Take the entries below and print all of them exactly, please.

* BEGIN ROWS *

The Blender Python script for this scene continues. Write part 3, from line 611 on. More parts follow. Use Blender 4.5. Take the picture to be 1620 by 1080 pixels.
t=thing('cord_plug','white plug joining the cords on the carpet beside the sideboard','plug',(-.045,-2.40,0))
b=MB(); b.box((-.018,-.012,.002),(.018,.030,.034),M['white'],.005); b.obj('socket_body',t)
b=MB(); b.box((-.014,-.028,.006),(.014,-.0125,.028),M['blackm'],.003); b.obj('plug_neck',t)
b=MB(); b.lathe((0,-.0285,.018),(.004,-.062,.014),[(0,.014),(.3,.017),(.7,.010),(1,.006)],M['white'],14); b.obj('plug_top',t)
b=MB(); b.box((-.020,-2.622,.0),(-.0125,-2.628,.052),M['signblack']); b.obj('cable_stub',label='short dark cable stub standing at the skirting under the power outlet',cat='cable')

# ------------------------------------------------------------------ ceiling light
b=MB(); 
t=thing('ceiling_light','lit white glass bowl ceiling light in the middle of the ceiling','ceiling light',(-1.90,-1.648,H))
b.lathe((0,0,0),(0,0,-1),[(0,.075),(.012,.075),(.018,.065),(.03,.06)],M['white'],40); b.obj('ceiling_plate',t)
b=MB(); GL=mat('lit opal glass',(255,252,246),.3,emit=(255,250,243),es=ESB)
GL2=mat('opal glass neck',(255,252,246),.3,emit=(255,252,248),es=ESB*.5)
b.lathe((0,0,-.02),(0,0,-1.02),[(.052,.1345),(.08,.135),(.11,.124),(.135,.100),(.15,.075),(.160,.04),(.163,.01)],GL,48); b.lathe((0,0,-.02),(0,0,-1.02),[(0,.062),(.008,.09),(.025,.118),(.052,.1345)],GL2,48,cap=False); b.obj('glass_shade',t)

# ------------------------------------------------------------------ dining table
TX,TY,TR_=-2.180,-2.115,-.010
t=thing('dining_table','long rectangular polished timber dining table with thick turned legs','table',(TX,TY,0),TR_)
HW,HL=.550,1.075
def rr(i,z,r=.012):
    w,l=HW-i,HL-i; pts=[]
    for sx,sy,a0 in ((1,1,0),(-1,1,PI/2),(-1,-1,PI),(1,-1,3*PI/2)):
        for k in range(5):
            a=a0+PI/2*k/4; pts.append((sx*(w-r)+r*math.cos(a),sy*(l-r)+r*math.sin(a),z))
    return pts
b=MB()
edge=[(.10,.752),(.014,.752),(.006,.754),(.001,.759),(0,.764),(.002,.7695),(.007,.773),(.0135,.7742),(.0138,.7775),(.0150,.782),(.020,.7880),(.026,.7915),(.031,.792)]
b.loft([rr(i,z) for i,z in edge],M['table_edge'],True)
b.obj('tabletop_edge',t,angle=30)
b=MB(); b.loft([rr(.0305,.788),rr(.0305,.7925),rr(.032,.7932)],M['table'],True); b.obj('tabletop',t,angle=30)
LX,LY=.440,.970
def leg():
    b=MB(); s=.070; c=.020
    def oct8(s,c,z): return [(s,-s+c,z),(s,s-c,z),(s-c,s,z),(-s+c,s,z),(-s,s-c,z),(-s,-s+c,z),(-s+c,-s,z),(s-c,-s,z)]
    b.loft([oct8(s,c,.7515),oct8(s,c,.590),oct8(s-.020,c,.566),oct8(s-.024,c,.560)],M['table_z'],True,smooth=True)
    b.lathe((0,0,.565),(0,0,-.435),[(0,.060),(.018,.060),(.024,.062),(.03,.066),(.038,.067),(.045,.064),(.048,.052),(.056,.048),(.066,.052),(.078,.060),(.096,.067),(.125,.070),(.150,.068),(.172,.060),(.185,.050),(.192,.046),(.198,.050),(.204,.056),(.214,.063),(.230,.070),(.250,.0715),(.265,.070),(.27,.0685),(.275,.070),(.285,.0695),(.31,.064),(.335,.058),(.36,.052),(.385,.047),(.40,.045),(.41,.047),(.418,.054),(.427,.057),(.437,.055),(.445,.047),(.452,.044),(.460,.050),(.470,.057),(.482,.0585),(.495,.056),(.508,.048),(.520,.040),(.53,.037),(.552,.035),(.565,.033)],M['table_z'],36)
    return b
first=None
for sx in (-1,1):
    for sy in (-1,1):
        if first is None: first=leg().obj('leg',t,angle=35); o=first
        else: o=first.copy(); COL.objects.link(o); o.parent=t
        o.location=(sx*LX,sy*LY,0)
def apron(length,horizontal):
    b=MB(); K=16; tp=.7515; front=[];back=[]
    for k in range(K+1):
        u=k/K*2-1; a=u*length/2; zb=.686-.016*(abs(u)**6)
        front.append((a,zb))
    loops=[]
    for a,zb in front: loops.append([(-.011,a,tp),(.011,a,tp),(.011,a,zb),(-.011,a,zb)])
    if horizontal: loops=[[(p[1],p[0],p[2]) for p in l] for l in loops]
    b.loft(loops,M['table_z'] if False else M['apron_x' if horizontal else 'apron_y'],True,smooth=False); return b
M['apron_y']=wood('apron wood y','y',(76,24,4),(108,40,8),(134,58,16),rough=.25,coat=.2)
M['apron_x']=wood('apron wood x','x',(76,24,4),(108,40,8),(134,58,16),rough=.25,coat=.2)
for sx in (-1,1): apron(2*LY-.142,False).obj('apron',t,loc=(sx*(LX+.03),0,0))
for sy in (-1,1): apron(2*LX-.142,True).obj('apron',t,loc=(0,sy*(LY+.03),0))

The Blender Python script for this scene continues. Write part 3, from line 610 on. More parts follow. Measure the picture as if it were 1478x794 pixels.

* END ROWS *

SOLVED EXERCISE =
The Blender Python script for this scene continues. Write part 3, from line 611 on. More parts follow. Use Blender 4.5. Take the picture to be 1620 by 1080 pixels.
t=thing('cord_plug','white plug joining the cords on the carpet beside the sideboard','plug',(-.045,-2.40,0))
b=MB(); b.box((-.018,-.012,.002),(.018,.030,.034),M['white'],.005); b.obj('socket_body',t)
b=MB(); b.box((-.014,-.028,.006),(.014,-.0125,.028),M['blackm'],.003); b.obj('plug_neck',t)
b=MB(); b.lathe((0,-.0285,.018),(.004,-.062,.014),[(0,.014),(.3,.017),(.7,.010),(1,.006)],M['white'],14); b.obj('plug_top',t)
b=MB(); b.box((-.020,-2.622,.0),(-.0125,-2.628,.052),M['signblack']); b.obj('cable_stub',label='short dark cable stub standing at the skirting under the power outlet',cat='cable')

# ------------------------------------------------------------------ ceiling light
b=MB(); 
t=thing('ceiling_light','lit white glass bowl ceiling light in the middle of the ceiling','ceiling light',(-1.90,-1.648,H))
b.lathe((0,0,0),(0,0,-1),[(0,.075),(.012,.075),(.018,.065),(.03,.06)],M['white'],40); b.obj('ceiling_plate',t)
b=MB(); GL=mat('lit opal glass',(255,252,246),.3,emit=(255,250,243),es=ESB)
GL2=mat('opal glass neck',(255,252,246),.3,emit=(255,252,248),es=ESB*.5)
b.lathe((0,0,-.02),(0,0,-1.02),[(.052,.1345),(.08,.135),(.11,.124),(.135,.100),(.15,.075),(.160,.04),(.163,.01)],GL,48); b.lathe((0,0,-.02),(0,0,-1.02),[(0,.062),(.008,.09),(.025,.118),(.052,.1345)],GL2,48,cap=False); b.obj('glass_shade',t)

# ------------------------------------------------------------------ dining table
TX,TY,TR_=-2.180,-2.115,-.010
t=thing('dining_table','long rectangular polished timber dining table with thick turned legs','table',(TX,TY,0),TR_)
HW,HL=.550,1.075
def rr(i,z,r=.012):
    w,l=HW-i,HL-i; pts=[]
    for sx,sy,a0 in ((1,1,0),(-1,1,PI/2),(-1,-1,PI),(1,-1,3*PI/2)):
        for k in range(5):
            a=a0+PI/2*k/4; pts.append((sx*(w-r)+r*math.cos(a),sy*(l-r)+r*math.sin(a),z))
    return pts
b=MB()
edge=[(.10,.752),(.014,.752),(.006,.754),(.001,.759),(0,.764),(.002,.7695),(.007,.773),(.0135,.7742),(.0138,.7775),(.0150,.782),(.020,.7880),(.026,.7915),(.031,.792)]
b.loft([rr(i,z) for i,z in edge],M['table_edge'],True)
b.obj('tabletop_edge',t,angle=30)
b=MB(); b.loft([rr(.0305,.788),rr(.0305,.7925),rr(.032,.7932)],M['table'],True); b.obj('tabletop',t,angle=30)
LX,LY=.440,.970
def leg():
    b=MB(); s=.070; c=.020
    def oct8(s,c,z): return [(s,-s+c,z),(s,s-c,z),(s-c,s,z),(-s+c,s,z),(-s,s-c,z),(-s,-s+c,z),(-s+c,-s,z),(s-c,-s,z)]
    b.loft([oct8(s,c,.7515),oct8(s,c,.590),oct8(s-.020,c,.566),oct8(s-.024,c,.560)],M['table_z'],True,smooth=True)
    b.lathe((0,0,.565),(0,0,-.435),[(0,.060),(.018,.060),(.024,.062),(.03,.066),(.038,.067),(.045,.064),(.048,.052),(.056,.048),(.066,.052),(.078,.060),(.096,.067),(.125,.070),(.150,.068),(.172,.060),(.185,.050),(.192,.046),(.198,.050),(.204,.056),(.214,.063),(.230,.070),(.250,.0715),(.265,.070),(.27,.0685),(.275,.070),(.285,.0695),(.31,.064),(.335,.058),(.36,.052),(.385,.047),(.40,.045),(.41,.047),(.418,.054),(.427,.057),(.437,.055),(.445,.047),(.452,.044),(.460,.050),(.470,.057),(.482,.0585),(.495,.056),(.508,.048),(.520,.040),(.53,.037),(.552,.035),(.565,.033)],M['table_z'],36)
    return b
first=None
for sx in (-1,1):
    for sy in (-1,1):
        if first is None: first=leg().obj('leg',t,angle=35); o=first
        else: o=first.copy(); COL.objects.link(o); o.parent=t
        o.location=(sx*LX,sy*LY,0)
def apron(length,horizontal):
    b=MB(); K=16; tp=.7515; front=[];back=[]
    for k in range(K+1):
        u=k/K*2-1; a=u*length/2; zb=.686-.016*(abs(u)**6)
        front.append((a,zb))
    loops=[]
    for a,zb in front: loops.append([(-.011,a,tp),(.011,a,tp),(.011,a,zb),(-.011,a,zb)])
    if horizontal: loops=[[(p[1],p[0],p[2]) for p in l] for l in loops]
    b.loft(loops,M['table_z'] if False else M['apron_x' if horizontal else 'apron_y'],True,smooth=False); return b
M['apron_y']=wood('apron wood y','y',(76,24,4),(108,40,8),(134,58,16),rough=.25,coat=.2)
M['apron_x']=wood('apron wood x','x',(76,24,4),(108,40,8),(134,58,16),rough=.25,coat=.2)
for sx in (-1,1): apron(2*LY-.142,False).obj('apron',t,loc=(sx*(LX+.03),0,0))
for sy in (-1,1): apron(2*LX-.142,True).obj('apron',t,loc=(0,sy*(LY+.03),0))

The Blender Python script for this scene continues. Write part 3, from line 610 on. More parts follow. Measure the picture as if it were 1478x794 pixels.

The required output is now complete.